I totally agree. Using Git as a diary should be strictly for local development with AI tools, just to track failed attempts and avoid loops. But that messy history shouldn't reach the mainline.
Upstream commits must be clean, squashed, and strictly human-readable—no debugging noise or dead ends. It's essentially two layers: a messy 'AI diary' for local exploration, and a curated history for future maintainers.
'Dirty workshop, clean mainline.' Thanks for highlighting this boundary; I'm making it a permanent rule in my workflow!
Hi again,
Not against of the clean git history, but as deadwood mention going back in the git history to know why something was that way, I saw one person having an adr documentation in sync with the git history, that was somehow generated/managed with AI.
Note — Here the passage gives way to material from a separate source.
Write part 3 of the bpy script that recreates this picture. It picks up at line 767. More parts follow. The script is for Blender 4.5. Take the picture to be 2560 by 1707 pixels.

I don’t know exactly how it was made, but was exactly the scenario mentioned, in a even more human friendly approach.
Again, there is lot of resources/tools that are emerging based on AI and I can’t track/test it all, but every single dimension of what used to be are been research to have an AI version of it and some novel experiments to give you more and more human friendly understanding of the code.
That said, it’s a ongoing thing, not all will be success and lots make more sense having some degree of local AI (no token$) to be pratical.
Logs and documentation’s got even another level up, it is a new kind of code, cause it also can be consumed from agents.
I myself got producing much more “documents” artifacts that I never used (or will use) myself, but anyway, commenting cause I saw that exact scenario and apparently an impressive result.